En outre, le Roi – excellent Yvain Juillard – est une figure falote d’un pouvoir monarchique sur le déclin qui, à la fin de la pièce, se révolte – à sa mesure – refusant désormais d’écouter quiconque, renvoyant le député Carray – Éric Feldman – avec une froideur aux accents grotesques qui le caractérise régulièrement au fil de la pièce. Là encore, le spectacle brouille les perceptions : le jeu du comédien n’est pas sans évoquer dans sa démarche et son allure à la fois Felipe VI d’Espagne – un autre Bourbon – ou encore Albert II de Monaco, dont la presse a longtemps raillé l’inconsistance alors qu’il vivait dans l’ombre de son père. On retiendra la réplique cinglante de la Reine à son intention – Anne Rotger est épatante dans ce rôle – à la fin de la scène 18, en raison de l’Assemblée qui se détermine plus vite qu’il n’en est capable lui-même : « Ça va vous en faire des médailles !!! Vous êtes comblé !!! (…) Pas mal… » Evidemment, il reste sans voix tandis qu’elle sort par l’ouverture du panneau en fond de scène, nimbée de lumière, sans un regard pour lui. Ses tout derniers mots pour le chef du protocole – Anthony Moreau en retenue jusqu’à la crise de larmes, effondré sur une chaise – traduisent une fois encore ses renoncements : « Vous verrez ça ira. Juste un peu de patience et de sang-froid et ça ira… » Voici les spectateurs revenus au titre de la pièce. Et peut-être aussi à ce que chacun se dit parfois devant les incertitudes de notre propre présent. Peut-être aussi à ses propres lâchetés face à la marche du monde. Sans moralisation cependant. Juste en ouvrant une brèche possible sur aujourd’hui.
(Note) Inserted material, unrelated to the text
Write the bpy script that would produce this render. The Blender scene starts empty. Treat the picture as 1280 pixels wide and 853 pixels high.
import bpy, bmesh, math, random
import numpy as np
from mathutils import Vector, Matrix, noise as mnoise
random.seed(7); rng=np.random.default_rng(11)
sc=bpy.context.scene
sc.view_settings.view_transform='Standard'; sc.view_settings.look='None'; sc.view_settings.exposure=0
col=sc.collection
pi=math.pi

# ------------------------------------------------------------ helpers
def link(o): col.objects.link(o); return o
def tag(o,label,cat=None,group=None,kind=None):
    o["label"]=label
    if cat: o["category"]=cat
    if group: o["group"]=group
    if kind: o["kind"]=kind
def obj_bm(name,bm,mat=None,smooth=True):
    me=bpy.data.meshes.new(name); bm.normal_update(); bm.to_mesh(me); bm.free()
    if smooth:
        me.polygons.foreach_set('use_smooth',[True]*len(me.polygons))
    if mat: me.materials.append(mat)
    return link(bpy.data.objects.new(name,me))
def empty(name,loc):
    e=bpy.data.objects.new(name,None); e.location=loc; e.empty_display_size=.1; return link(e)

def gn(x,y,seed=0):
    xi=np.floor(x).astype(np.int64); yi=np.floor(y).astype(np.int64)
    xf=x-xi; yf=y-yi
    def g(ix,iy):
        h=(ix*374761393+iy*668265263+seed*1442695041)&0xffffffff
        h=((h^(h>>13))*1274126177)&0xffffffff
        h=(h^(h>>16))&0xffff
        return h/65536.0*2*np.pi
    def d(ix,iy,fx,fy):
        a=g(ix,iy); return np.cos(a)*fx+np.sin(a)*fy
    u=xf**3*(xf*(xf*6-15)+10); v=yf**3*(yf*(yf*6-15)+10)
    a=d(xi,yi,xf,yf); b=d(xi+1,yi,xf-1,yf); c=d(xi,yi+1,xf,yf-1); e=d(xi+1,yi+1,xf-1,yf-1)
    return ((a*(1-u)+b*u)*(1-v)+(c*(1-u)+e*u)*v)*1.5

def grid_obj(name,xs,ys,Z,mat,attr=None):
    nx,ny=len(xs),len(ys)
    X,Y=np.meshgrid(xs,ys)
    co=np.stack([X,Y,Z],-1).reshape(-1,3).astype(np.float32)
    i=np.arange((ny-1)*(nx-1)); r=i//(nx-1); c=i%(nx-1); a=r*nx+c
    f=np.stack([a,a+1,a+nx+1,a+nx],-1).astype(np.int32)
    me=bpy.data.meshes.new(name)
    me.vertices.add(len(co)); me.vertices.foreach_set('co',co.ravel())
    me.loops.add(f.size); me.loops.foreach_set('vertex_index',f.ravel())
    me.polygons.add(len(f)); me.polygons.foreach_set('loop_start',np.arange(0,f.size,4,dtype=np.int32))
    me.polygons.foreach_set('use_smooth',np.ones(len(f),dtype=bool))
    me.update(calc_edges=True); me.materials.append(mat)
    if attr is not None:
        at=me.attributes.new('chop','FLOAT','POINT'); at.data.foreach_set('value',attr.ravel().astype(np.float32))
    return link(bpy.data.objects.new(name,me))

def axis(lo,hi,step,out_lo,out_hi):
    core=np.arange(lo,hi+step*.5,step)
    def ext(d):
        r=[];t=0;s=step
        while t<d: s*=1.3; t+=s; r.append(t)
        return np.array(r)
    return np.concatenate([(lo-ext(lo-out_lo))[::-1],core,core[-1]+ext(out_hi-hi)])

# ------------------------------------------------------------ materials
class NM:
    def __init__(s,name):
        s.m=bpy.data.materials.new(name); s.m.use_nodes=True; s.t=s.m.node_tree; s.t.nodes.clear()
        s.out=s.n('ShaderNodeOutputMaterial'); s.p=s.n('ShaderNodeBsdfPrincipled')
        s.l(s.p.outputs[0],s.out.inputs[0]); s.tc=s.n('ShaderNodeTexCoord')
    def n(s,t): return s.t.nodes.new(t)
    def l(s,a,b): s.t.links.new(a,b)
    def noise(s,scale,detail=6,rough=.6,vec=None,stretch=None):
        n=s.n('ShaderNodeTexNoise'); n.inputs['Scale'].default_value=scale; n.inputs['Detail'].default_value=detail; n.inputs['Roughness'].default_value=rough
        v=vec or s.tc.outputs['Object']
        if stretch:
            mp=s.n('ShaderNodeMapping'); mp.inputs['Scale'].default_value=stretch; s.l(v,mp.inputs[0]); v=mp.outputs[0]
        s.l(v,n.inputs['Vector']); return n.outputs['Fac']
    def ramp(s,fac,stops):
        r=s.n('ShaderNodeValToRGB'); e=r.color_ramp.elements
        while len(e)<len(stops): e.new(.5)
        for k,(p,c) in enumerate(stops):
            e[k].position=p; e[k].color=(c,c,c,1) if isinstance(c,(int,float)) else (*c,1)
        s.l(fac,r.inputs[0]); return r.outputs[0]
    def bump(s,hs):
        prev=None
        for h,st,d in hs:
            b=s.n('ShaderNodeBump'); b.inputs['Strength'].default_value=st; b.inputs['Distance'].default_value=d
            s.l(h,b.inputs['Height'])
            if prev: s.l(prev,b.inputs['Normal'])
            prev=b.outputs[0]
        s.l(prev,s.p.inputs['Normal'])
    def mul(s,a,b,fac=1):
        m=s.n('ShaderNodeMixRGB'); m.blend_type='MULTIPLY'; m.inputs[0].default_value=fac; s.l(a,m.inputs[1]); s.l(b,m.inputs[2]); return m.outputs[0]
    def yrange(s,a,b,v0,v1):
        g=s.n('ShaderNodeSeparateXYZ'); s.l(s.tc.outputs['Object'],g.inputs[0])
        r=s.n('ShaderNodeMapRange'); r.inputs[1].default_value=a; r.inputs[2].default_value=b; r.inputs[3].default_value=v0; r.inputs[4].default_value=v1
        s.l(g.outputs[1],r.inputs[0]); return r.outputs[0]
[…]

C’est à un très grand moment de théâtre auquel nous convie cette fois encore la Compagnie Louis Brouillard, avec ce spectacle finement charpenté, organique, puissant comme un souffle tempêtueux. Selon les mots d’Ariane Mnouchkine, « le théâtre, c’est une force […] Si on n’a pas le courage de cette force […] c’est difficile de prétendre avoir le droit à l’appellation de théâtre populaire » Nul doute pour nous que le théâtre de Joël Pommerat détient ce droit avec Ça ira (1) Fin de Louis ouvrant ainsi dans la liesse cette cent-unième saison au TNP.